M. Jolin-Barrette : ...dire que vous ne pensez pas que...

Mme Thomas (Monique) : Bien, c'est sûr que le plus vite qu'on va statuer sur la situation, plus vite qu'on va être capables d'arriver avec une définition des milieux humides. Je pense qu'on ne commencera pas le débat ce soir à savoir c'est quoi, le milieu humide, parce qu'on ne sortira pas d'ici, là. Il n'y a pas personne qui a une définition commune de ce que c'est, un milieu humide. Alors, quand on va avoir... on va y travailler, on veut collaborer. Vous allez venir sur nos cannebergières pour voir ce qu'on fait. On va faire nos devoirs là-dessus. On collabore déjà avec les gens du ministère, là, de façon régulière.

M. Jolin-Barrette : L'adoption du projet de loi sur les mesures de compensation notamment pour les milieux humides faisait suite à la décision de la Cour supérieure, Atocas de l'érable. Suite à ça, tout à l'heure vous nous avez dit : Il y a une disparité au niveau de l'analyse par l'analyste au niveau du ministère de l'Environnement dans le cadre des différents dossiers. Suite au jugement, est-ce que c'est toujours le cas? Est-ce qu'il y a une politique qui a été donnée à la grandeur des directions régionales ou c'est toujours...

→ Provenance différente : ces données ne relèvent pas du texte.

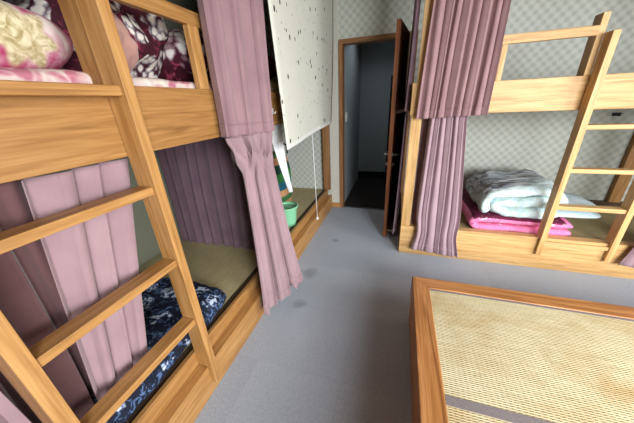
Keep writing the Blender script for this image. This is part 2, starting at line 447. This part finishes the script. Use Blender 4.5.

M. Decubber (Luc) : Il n'y a pas encore de politique générale qui a été établie. Donc, il peut encore y avoir des disparités. Des compensations de un pour un, un pour 10, un pour 50, ça existe encore.

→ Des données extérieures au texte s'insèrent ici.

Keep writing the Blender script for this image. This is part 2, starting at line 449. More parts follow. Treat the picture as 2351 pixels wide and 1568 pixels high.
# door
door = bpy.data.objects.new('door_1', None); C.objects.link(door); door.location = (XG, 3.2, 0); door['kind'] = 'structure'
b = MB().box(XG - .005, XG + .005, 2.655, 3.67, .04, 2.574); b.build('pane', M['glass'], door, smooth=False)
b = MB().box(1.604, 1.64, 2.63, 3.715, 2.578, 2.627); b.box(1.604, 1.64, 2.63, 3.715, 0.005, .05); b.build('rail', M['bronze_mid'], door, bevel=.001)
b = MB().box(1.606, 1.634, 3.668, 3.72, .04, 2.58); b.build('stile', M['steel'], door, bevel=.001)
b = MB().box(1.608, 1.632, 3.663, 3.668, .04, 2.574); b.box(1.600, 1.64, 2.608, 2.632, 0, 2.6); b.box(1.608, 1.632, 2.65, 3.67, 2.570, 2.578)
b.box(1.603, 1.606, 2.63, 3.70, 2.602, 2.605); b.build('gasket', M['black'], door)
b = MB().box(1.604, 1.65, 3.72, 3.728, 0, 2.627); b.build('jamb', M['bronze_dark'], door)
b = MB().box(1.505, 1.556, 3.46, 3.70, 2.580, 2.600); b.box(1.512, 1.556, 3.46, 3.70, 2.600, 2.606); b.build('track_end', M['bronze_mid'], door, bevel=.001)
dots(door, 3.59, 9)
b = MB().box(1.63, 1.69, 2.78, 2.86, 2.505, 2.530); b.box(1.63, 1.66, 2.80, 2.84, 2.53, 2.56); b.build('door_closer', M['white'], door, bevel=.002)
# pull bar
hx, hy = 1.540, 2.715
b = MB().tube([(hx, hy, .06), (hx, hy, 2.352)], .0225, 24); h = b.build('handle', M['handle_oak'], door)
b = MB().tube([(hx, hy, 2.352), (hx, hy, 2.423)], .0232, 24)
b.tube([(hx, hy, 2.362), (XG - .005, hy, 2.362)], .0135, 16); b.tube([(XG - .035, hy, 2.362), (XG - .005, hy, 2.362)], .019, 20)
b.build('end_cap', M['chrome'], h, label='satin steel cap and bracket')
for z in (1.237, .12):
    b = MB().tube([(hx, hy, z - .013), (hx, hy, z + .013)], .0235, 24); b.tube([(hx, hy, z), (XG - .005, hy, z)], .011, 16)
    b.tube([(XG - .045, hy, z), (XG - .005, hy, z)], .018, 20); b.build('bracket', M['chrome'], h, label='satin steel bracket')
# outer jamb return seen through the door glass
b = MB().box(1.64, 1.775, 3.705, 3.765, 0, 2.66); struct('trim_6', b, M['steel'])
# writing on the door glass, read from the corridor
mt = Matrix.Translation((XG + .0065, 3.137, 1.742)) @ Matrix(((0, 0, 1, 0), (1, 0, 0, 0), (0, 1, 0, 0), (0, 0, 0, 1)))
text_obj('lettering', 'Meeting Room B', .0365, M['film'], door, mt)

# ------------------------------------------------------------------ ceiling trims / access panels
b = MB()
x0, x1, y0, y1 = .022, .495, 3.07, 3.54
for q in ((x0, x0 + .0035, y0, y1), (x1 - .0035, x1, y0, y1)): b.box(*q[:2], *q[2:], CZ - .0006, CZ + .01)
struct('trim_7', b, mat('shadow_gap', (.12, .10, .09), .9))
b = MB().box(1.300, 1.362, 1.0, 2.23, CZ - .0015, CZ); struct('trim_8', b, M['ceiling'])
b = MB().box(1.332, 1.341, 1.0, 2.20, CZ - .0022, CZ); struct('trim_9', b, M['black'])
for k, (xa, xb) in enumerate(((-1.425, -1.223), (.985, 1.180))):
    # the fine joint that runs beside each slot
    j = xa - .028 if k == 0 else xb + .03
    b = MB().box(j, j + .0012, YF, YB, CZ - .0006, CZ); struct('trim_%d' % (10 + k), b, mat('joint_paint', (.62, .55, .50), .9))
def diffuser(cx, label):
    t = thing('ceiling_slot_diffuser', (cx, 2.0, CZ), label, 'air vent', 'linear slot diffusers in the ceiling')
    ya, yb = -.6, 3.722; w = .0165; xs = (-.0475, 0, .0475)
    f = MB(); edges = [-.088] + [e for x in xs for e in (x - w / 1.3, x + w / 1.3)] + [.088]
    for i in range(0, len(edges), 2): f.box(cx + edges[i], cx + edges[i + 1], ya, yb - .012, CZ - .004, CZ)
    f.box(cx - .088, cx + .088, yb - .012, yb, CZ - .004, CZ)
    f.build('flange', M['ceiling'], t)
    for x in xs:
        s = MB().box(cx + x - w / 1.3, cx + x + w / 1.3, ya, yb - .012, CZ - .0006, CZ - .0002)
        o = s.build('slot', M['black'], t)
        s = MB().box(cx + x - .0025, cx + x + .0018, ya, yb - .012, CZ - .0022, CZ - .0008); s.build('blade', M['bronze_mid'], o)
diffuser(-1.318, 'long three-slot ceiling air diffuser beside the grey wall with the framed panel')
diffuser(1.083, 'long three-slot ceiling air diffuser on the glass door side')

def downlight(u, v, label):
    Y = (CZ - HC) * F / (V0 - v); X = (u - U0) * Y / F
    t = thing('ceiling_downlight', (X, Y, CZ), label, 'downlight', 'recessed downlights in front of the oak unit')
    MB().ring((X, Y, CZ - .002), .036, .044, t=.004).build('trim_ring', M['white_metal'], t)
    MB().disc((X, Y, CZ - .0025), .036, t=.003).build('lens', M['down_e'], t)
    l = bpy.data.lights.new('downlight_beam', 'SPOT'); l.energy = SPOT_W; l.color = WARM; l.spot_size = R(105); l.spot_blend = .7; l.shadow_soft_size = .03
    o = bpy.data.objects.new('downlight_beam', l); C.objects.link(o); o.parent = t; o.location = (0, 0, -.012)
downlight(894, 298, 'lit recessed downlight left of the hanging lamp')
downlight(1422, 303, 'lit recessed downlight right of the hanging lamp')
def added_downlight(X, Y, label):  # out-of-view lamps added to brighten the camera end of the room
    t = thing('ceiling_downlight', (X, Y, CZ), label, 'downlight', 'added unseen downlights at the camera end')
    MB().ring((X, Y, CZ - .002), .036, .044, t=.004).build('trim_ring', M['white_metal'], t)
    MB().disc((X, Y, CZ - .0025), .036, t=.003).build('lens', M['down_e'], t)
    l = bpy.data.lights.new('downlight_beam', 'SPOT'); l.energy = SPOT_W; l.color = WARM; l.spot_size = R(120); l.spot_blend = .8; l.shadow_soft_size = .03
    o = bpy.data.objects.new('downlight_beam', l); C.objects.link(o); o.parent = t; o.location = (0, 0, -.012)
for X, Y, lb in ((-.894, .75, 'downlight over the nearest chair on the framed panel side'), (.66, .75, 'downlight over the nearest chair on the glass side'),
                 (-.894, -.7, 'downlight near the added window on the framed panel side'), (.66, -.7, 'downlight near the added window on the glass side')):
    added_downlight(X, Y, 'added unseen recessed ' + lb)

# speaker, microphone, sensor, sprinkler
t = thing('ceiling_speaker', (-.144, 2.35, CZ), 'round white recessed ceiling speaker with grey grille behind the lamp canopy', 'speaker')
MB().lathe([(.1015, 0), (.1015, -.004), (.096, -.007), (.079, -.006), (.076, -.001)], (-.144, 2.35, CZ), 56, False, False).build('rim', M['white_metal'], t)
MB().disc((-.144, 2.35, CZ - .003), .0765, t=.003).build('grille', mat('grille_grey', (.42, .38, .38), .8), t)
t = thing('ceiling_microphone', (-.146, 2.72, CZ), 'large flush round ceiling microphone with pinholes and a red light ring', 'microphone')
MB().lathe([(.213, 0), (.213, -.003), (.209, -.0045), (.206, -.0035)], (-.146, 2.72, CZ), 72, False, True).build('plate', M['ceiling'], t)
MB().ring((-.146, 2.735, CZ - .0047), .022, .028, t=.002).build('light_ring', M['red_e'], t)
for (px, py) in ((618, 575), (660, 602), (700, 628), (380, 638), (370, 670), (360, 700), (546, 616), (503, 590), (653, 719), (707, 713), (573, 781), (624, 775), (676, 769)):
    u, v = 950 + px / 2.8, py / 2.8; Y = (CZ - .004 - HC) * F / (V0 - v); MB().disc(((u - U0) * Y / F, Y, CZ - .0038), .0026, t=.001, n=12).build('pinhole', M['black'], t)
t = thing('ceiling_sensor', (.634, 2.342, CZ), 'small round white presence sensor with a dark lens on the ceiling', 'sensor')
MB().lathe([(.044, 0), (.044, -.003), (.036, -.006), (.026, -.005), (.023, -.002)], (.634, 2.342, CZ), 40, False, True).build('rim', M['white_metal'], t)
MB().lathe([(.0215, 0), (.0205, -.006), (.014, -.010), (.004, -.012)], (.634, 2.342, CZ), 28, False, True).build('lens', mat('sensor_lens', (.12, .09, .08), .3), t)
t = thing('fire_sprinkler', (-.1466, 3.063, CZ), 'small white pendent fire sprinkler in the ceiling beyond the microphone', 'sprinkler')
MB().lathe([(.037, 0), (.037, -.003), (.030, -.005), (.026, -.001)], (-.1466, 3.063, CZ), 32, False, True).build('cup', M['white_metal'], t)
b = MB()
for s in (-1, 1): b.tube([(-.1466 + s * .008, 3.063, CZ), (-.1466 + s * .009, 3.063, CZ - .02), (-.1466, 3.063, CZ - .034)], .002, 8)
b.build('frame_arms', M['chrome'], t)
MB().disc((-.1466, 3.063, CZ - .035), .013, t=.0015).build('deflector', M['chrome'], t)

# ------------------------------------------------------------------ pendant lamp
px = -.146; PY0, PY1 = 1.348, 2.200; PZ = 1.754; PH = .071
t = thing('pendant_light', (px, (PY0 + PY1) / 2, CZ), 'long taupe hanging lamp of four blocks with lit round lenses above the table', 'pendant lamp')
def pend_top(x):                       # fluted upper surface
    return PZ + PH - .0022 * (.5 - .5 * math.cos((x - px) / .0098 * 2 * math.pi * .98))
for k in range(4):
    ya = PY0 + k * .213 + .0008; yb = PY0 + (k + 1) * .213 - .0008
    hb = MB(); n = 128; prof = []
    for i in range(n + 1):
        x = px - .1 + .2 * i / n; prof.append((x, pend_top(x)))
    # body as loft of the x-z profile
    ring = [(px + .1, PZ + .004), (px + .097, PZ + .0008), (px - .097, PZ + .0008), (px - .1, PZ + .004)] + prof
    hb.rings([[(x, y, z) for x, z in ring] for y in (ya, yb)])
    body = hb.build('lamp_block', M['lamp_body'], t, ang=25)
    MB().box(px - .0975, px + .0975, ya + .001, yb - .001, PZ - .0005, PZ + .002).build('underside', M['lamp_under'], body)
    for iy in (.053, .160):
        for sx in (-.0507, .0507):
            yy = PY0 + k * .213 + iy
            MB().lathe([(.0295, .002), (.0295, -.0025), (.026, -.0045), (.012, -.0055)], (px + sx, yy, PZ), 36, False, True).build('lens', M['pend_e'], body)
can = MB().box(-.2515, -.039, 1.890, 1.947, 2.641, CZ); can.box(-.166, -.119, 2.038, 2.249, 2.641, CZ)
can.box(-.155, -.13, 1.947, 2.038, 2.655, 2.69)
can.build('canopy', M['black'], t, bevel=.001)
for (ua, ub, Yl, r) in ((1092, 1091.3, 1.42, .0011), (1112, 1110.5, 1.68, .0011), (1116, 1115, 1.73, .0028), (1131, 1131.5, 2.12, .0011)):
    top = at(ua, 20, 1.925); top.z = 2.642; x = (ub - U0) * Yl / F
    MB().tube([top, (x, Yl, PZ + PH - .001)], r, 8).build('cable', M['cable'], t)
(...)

Mme Thomas (Monique) : Il y a encore beaucoup de demandes déraisonnables et des projets qui ne peuvent pas se faire.

M. Jolin-Barrette : Dans une cannebergière moyenne, typique, il y a combien d'emplois qui sont créés?

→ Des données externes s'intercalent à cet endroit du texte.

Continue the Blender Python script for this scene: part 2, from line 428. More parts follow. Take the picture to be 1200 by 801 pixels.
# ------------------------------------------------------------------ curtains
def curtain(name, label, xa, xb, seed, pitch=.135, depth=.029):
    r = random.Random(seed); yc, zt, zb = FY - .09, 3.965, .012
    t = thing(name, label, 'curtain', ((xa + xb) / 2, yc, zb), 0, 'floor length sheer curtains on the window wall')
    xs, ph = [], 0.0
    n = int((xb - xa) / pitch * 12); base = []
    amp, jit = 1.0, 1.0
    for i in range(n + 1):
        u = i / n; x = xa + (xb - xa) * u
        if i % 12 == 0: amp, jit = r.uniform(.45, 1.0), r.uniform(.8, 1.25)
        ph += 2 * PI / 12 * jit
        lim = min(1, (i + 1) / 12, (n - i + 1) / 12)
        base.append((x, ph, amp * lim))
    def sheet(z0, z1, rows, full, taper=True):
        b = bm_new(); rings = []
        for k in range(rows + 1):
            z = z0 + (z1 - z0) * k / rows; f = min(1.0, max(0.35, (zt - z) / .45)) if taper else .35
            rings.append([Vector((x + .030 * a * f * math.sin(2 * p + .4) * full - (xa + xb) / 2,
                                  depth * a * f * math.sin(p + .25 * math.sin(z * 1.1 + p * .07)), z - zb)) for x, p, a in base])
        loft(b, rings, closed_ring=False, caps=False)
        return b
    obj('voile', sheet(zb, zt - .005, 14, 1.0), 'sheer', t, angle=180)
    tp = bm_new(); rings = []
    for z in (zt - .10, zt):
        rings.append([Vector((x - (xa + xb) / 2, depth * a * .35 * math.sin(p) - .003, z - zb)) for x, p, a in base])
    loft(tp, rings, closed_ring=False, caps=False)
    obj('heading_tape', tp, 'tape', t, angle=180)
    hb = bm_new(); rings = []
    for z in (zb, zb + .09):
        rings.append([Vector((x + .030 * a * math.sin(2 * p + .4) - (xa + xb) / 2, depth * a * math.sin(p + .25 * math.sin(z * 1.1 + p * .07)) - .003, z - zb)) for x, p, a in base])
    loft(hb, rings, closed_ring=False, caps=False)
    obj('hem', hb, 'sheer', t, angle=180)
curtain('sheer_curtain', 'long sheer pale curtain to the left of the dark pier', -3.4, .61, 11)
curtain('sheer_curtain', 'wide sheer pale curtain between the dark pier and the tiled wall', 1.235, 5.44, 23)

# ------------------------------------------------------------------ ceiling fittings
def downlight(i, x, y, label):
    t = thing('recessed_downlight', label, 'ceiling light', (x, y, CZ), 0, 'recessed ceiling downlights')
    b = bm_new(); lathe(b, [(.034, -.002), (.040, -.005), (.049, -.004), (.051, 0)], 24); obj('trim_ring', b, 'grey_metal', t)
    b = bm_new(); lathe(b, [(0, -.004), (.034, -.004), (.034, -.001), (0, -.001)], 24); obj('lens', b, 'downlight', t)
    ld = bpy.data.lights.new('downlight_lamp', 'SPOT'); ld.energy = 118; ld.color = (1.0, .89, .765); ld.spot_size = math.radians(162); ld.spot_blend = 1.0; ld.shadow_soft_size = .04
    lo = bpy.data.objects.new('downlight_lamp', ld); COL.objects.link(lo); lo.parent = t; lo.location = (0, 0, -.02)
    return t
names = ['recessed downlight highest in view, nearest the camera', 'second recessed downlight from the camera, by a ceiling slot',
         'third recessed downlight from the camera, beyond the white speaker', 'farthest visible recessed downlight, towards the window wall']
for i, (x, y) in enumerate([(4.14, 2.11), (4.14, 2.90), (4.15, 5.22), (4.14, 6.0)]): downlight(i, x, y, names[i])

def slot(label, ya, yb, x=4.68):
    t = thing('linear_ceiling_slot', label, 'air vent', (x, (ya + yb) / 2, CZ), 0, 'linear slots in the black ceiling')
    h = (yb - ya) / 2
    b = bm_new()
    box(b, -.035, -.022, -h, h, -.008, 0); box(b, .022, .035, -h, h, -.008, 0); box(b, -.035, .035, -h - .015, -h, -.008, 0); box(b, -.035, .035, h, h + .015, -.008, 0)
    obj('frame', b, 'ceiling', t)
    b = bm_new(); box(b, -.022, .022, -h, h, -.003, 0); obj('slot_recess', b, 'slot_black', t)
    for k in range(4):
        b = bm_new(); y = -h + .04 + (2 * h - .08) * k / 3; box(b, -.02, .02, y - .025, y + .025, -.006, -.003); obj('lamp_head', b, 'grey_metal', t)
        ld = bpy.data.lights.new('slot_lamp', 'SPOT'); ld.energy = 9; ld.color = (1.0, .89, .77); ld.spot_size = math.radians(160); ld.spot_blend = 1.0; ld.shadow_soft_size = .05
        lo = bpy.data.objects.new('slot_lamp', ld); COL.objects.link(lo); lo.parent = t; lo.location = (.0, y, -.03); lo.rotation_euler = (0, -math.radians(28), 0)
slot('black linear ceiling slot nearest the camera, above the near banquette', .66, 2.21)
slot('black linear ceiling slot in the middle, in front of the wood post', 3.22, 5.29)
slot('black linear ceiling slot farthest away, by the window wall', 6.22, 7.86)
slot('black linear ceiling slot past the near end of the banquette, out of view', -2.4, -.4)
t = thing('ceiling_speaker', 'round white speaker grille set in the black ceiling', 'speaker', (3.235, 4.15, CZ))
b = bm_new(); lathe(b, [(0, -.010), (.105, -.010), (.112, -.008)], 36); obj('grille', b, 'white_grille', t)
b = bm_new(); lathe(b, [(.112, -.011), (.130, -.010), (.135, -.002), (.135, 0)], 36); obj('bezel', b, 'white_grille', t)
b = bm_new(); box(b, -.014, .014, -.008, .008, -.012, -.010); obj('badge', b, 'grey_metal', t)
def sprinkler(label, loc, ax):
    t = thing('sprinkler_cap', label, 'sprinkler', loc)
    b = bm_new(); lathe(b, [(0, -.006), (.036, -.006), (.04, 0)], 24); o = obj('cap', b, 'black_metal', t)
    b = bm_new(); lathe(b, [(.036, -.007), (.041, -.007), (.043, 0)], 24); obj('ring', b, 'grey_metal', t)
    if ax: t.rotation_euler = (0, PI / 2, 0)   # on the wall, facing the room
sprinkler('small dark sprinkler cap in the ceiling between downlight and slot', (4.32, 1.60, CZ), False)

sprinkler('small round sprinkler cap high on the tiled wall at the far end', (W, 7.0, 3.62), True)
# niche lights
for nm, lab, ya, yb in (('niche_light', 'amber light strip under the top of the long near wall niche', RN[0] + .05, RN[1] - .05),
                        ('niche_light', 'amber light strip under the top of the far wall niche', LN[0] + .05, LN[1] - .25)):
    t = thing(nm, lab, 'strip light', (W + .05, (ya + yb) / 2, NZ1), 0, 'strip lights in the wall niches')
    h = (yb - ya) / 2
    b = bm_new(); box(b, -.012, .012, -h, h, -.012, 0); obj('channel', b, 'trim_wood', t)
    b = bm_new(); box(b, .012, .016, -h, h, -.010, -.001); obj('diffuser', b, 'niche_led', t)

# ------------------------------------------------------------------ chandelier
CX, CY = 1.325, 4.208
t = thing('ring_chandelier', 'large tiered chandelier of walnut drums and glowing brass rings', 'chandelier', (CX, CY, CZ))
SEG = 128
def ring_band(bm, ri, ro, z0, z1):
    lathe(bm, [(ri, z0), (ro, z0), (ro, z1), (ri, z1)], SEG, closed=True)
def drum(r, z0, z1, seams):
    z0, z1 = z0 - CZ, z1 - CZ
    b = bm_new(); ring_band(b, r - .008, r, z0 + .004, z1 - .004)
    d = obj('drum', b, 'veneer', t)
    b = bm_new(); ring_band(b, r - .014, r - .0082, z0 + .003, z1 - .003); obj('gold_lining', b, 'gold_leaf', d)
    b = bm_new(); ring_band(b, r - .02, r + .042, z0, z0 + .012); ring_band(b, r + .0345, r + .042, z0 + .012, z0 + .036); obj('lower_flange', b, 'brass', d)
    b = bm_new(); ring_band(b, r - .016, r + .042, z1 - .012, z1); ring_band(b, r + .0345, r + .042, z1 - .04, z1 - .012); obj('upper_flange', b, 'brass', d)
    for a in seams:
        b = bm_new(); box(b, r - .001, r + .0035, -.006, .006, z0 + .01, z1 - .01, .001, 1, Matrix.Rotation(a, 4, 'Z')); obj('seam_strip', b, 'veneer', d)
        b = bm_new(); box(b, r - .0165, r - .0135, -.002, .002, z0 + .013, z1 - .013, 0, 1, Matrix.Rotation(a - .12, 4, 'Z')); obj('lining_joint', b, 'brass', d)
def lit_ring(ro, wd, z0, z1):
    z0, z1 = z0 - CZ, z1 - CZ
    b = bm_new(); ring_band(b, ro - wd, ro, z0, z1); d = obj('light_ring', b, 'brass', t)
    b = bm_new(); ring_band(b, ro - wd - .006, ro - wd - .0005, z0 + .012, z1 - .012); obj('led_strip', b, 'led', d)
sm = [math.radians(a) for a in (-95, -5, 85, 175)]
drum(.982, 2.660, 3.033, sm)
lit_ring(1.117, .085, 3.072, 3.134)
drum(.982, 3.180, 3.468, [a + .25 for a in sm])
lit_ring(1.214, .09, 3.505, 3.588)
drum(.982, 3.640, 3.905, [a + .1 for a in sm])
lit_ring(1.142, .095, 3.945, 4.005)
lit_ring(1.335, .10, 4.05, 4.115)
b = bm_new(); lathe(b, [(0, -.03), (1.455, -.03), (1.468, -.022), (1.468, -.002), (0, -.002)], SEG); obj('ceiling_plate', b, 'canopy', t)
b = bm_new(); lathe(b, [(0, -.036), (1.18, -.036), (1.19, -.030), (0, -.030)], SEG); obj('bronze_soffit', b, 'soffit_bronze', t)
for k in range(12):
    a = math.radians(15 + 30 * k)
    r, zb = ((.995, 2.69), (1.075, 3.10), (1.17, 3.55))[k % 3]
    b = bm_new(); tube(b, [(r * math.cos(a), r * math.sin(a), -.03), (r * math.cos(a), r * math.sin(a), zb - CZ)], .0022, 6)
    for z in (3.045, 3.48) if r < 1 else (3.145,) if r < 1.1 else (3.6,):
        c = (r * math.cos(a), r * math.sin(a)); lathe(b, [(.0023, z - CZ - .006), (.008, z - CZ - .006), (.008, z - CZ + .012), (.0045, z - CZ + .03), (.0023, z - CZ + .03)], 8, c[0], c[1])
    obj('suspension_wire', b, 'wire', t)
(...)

M. Asselin (Rémi) : Un travailleur par 20 acres de surface.

M. Jolin-Barrette : O.K.

M. Asselin (Rémi) : Mais, il faut s'entendre, là, on a quand même... c'est des emplois saisonniers pour... mais on a le propriétaire, souvent, il y a deux ou trois personnes à temps plein dans l'année, et, selon la surface, les emplois sont plus saisonniers, là.

Le Président (M. Reid) : Mme Thomas, M. Decubber, M. Asselin, merci beaucoup pour votre contribution à nos travaux.

La commission ajourne ses travaux au jeudi 3 septembre prochain, donc, où elle va poursuivre son mandat.